Kafalah (Garansi Bank)
Garansi bank dapat diberikan dengan tujuan untuk menjamin
pembayaran suatu kewajiban pembayaran. Bank dapat mensyaratkan nasabah untuk
menempatkan sejumlah dana untuk fasilitas ini sebagai rahn (gadai). Bank dapat
pula menerima dana tersebut dengan prinsip wadi’ah.
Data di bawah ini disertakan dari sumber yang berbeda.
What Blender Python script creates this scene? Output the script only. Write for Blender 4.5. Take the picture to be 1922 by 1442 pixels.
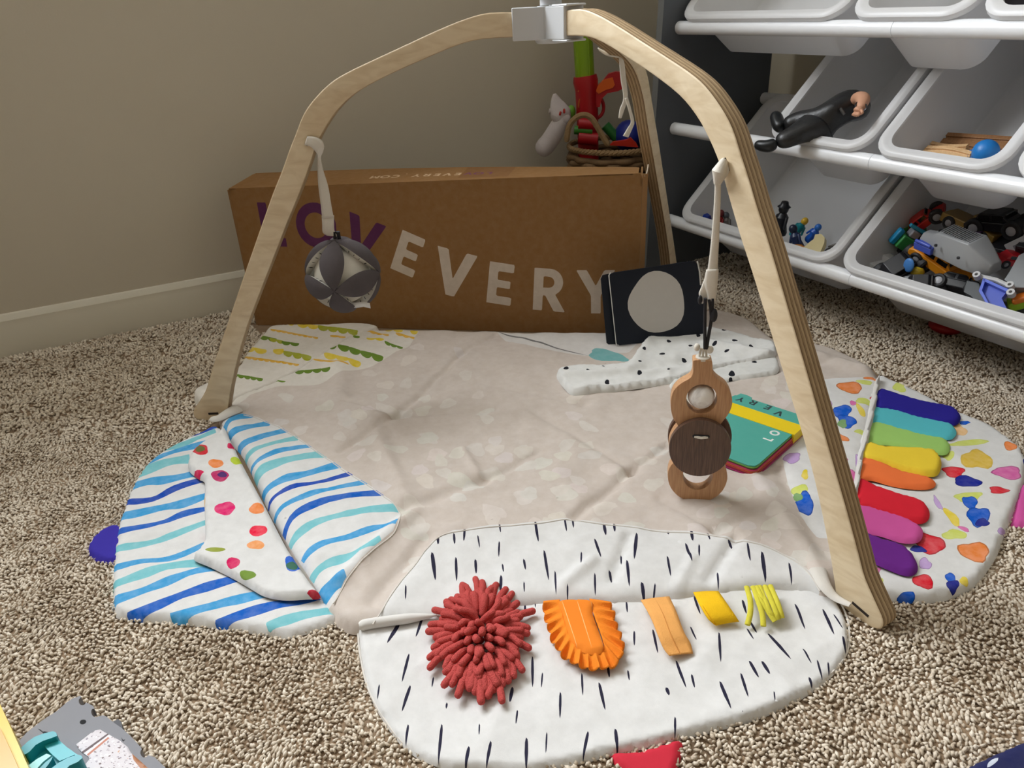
import bpy, bmesh, math, random
import numpy as np
from mathutils import Vector, Matrix
from mathutils.geometry import delaunay_2d_cdt

random.seed(7); np.random.seed(7)
sc = bpy.context.scene
for o in list(bpy.data.objects): bpy.data.objects.remove(o)
COL = sc.collection
PI = math.pi
S2L = lambda v: v/12.92 if v <= .04045 else ((v+.055)/1.055)**2.4
def C(r, g, b): return (S2L(r/255), S2L(g/255), S2L(b/255), 1.0)

# ------------------------------------------------------------------ camera
FPX, PITCH, ROLL, CH = 1402.0, math.radians(27.0), math.radians(-2.84), .65
YAW = math.radians(63)                    # the room's walls run along the axes
RZ = np.array([[math.cos(YAW), -math.sin(YAW), 0], [math.sin(YAW), math.cos(YAW), 0], [0, 0, 1.]])
CAMX = RZ @ np.array([1., 0, 0]); CAMY = RZ @ np.array([0, 1., 0])
_f = CAMY*math.cos(PITCH)-np.array([0, 0, math.sin(PITCH)]); _r = CAMX; _u = np.cross(_r, _f)
CR = math.cos(ROLL)*_r + math.sin(ROLL)*_u; CU = -math.sin(ROLL)*_r + math.cos(ROLL)*_u; CF = _f
CC = np.array([0, 0, CH])
cam = bpy.data.cameras.new('camera'); camo = bpy.data.objects.new('camera', cam); COL.objects.link(camo)
cam.sensor_fit = 'HORIZONTAL'; cam.sensor_width = 36; cam.lens = FPX/1922*36; cam.clip_start = .02
camo.matrix_world = Matrix(((CR[0], CU[0], -CF[0], 0), (CR[1], CU[1], -CF[1], 0), (CR[2], CU[2], -CF[2], CH), (0, 0, 0, 1)))
sc.camera = camo
def ray(x, y): return CF + CR*(x-961)/FPX + CU*(721-y)/FPX
def at(x, y, z=0.0):                      # point of a horizontal plane seen at a pixel of the photo
    d = ray(x, y); return CC + d*((z-CC[2])/d[2])
def onplane(x, y, n, k):
    d = ray(x, y); return CC + d*((k-CC@n)/(d@n))

# room frame: DV runs along the right wall, EV along the left wall
DV = np.array([1., 0, 0]); EV = np.array([0, 1., 0]); ZV = np.array([0, 0, 1.])
def RM(along, perp, z=0): return DV*along + EV*perp + ZV*z
K = 1.39                                  # the storage rack stands this much further out than first measured
AL, PR = -1.884, 1.632                    # left wall, right wall
A2, P2, HC = 2.3, -2.3, 2.6
WIN = (-1.50, .60, 1.25, 2.40)             # window in the left wall: perp0, perp1, z0, z1

# ------------------------------------------------------------------ light
sc.view_settings.view_transform = 'Standard'; sc.view_settings.look = 'None'
sc.view_settings.gamma = 1; sc.view_settings.use_curve_mapping = False
sc.view_settings.exposure = 0.25
w = bpy.data.worlds.new('sky'); sc.world = w; w.use_nodes = True
w.node_tree.nodes['Background'].inputs[0].default_value = (.75, .87, 1, 1)
w.node_tree.nodes['Background'].inputs[1].default_value = .8
ld = bpy.data.lights.new('window_daylight', 'AREA'); ld.shape = 'RECTANGLE'; ld.size = 2.3; ld.size_y = 1.2; ld.energy = 158
ld.color = (.93, .965, 1.0)
lo = bpy.data.objects.new('window_daylight', ld); COL.objects.link(lo)
_p = RM(AL-.42, (WIN[0]+WIN[1])/2-.05, (WIN[2]+WIN[3])/2+.22); _dir = Vector(DV*1.0 + ZV*-.12)
lo.location = _p; lo.rotation_euler = _dir.to_track_quat('-Z', 'Y').to_euler()

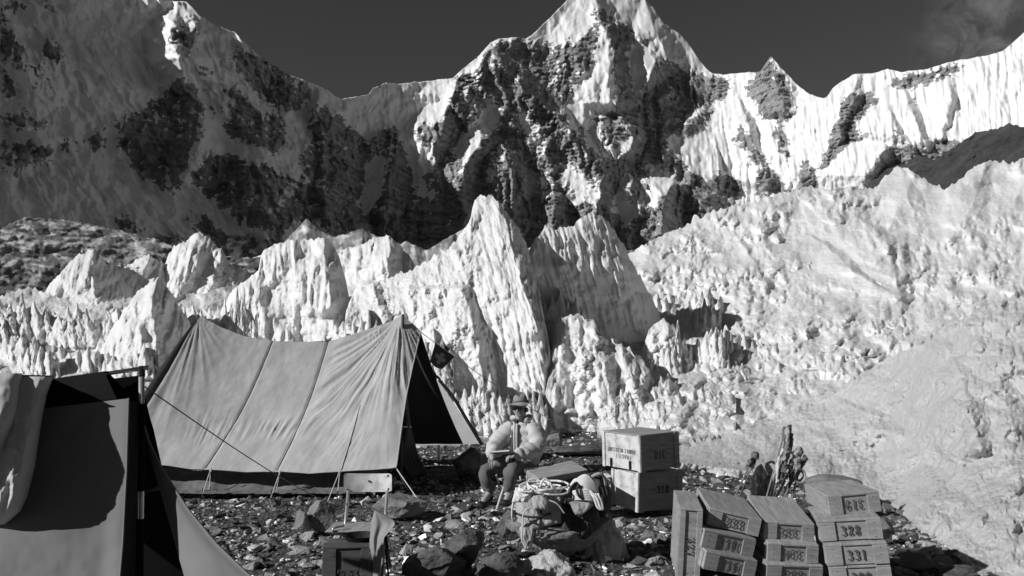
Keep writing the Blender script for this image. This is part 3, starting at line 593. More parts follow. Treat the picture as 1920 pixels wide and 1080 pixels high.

Untuk jasa-jasa ini, bank
mendapatkan pengganti biaya atas jasa yang diberikan.
3. Produk Jasa ( Jasa
Perbankan)
Selain menjalankan fungsinya sebagai penghubung antara pihak
yang membutuhkan dana dengan pihak yang kelebihan dana, bank syari’ah dapat
pula melakukan berbagai pelayanan jasa perbankan kepada nasabah dengan mendapat
imbalan berupa sewa atau keuntungan. Jasa perbankan tersebut antara lain
berupa:
1.
Sharf ( Jual Beli Valuta Asing)
Pada prinsipnya jual beli valuta asing, sejalan dengan prinsip
sharf. Jual beli mata uang yang tidak sejenis ini, penyerahannnya harus
dilakukan pada waktu yang sama (spot). Bank mengambil keuntungan dari jual beli
valas ini.
2.
Ijarah (sewa)
Jenis kegiatan ijarah antara lain penyewaan kotak simpanan (
save deposit box) dan jasa tata laksana adminstrasi dokumen (custodian).
Bank mendapat imbalan sewa dari jasa tersebut.